GIVEN EXERCISE:
Show all lines holding "part".
[Begin]
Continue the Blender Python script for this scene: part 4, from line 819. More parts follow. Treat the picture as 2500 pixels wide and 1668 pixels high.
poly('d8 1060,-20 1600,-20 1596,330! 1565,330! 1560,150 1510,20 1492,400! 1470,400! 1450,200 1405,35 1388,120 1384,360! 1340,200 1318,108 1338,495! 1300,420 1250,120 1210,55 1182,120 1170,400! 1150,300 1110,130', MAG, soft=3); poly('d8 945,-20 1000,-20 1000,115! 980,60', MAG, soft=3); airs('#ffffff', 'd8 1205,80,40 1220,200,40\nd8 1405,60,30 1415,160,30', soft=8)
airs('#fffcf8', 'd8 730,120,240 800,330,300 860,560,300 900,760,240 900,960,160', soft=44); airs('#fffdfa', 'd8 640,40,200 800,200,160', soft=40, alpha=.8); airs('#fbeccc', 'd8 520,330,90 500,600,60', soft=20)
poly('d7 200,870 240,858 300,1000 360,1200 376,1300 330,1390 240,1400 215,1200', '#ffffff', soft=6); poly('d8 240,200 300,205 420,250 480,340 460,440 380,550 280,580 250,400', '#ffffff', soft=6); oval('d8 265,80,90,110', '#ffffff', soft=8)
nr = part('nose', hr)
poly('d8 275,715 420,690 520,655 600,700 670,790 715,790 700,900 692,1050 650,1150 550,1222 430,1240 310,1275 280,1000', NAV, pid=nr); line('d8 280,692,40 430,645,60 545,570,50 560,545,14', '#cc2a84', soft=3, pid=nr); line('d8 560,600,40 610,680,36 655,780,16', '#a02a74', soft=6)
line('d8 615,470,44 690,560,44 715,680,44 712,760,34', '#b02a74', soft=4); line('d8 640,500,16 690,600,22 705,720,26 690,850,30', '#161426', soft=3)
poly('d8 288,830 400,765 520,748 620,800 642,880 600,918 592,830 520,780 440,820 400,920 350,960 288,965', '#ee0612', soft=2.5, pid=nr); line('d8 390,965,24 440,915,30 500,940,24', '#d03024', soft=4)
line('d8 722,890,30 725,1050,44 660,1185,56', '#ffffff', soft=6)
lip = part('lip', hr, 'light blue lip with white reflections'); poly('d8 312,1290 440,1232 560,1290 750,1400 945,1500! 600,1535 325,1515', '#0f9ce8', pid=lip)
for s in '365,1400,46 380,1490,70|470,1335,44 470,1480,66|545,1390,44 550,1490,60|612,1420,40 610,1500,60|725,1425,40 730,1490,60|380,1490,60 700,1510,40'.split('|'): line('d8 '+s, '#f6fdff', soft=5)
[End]
EXERCISE SOLUTION:
Continue the Blender Python script for this scene: part 4, from line 819. More parts follow. Treat the picture as 2500 pixels wide and 1668 pixels high.
nr = part('nose', hr)
lip = part('lip', hr, 'light blue lip with white reflections'); poly('d8 312,1290 440,1232 560,1290 750,1400 945,1500! 600,1535 325,1515', '#0f9ce8', pid=lip)